Although members of the Class of 2007 are walking through high school graduation ceremonies this week, Clark County School District brass are celebrating the accomplishments of the Class of 2006.

Data released Tuesday showed improvement by last year’s seniors. Graduation rates were up across the board: Hispanics, blacks, Asians and whites all made gains from the previous year. Only American Indian students fared worse than their peers in the Class of 2005.

Hispanics made the biggest jump, from 48.1 percent in 2005 to 53.6 percent in 2006. Overall, the Class of 2006 had a graduation rate of 63.5 percent, up from 60.1 percent in 2005.

“That’s the pinnacle measure we use for success,” Clark County Superintendent Walt Rulffes said. “There are endless opportunities for people in this world who are educated.”

We agree with that sentiment. But is a high school diploma the best way to gauge who is “educated”? Does a high school diploma in Las Vegas signify the mastery of basic proficiencies, readiness for college or the attainment of skills needed to enter the work force?

Recall that in January, the state’s university system reported that 36 percent of last fall’s new enrollees — the vast majority of them members of the high school Class of 2006 — needed to take remedial math and English classes before being allowed to study more rigorous subject matter. That’s to say they needed to re-take the classes they supposedly passed on the way to earning a high school diploma. Among them were plenty of the state’s best and brightest: More than one in four Millennium Scholarship recipients took remedial courses at colleges last year.
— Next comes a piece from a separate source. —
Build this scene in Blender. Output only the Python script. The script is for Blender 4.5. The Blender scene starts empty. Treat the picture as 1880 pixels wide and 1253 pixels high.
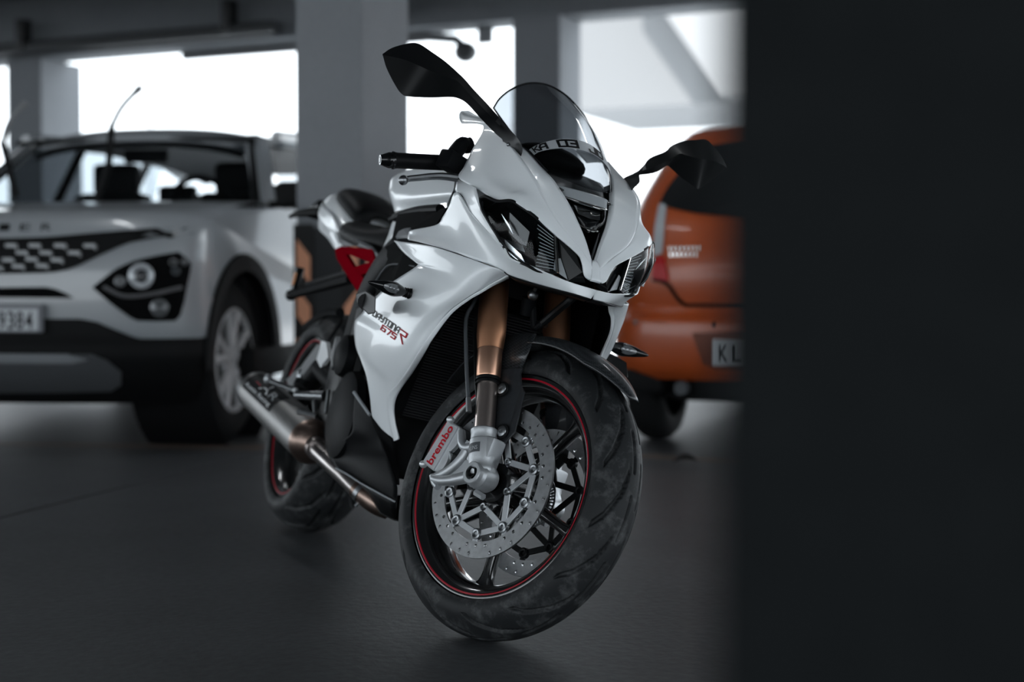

And university system officials acknowledged that their figures accounted only for those students able to enroll in remedial classes. Thousands more students in need of basic math and English instruction were turned away from full sections.

“There’s no question that the number of students requiring remedial math and English has been increasing,” Carlos Campo, dean of arts and letters at the Community College of Southern Nevada, said earlier this year. So graduation rates are up, but so are the number of graduates who need to re-take core classes upon entering the state’s public colleges and universities. That’s a discouraging coincidence.

The school district’s newest data cannot be entirely dismissed. Students must pass the Nevada High School Proficiency Exam to receive a diploma, and if greater percentages of local teens are logging passing scores, that’s a sign of improvement. Unfortunately, the high school proficiency exam, like Nevada’s basic high school curriculum, isn’t very rigorous.

Educators should be less worried about graduation rates and more concerned about the overall value of a high school diploma. The scourges of social promotion and grade inflation allow too many students to earn high marks and advance to classes they’re not prepared to take.

Nevada’s entire education system is in dire need of higher expectations — from legislators, administrators, teachers, students and parents. Students who haven’t mastered basic skills should be made to repeat classes.

The state and the Clark County School District are already rethinking some of their education operations. Test results from four new “empowerment” schools show that giving principals and teachers more authority can yield dramatic improvement. The school district should treat each of these campuses as experiments, copying what works and discarding what doesn’t. And administrators should work to improve school choice for parents.

What good is a 100 percent graduation rate if a diploma represents weak skills and proficiencies? High school graduation should be an achievement, not an entitlement.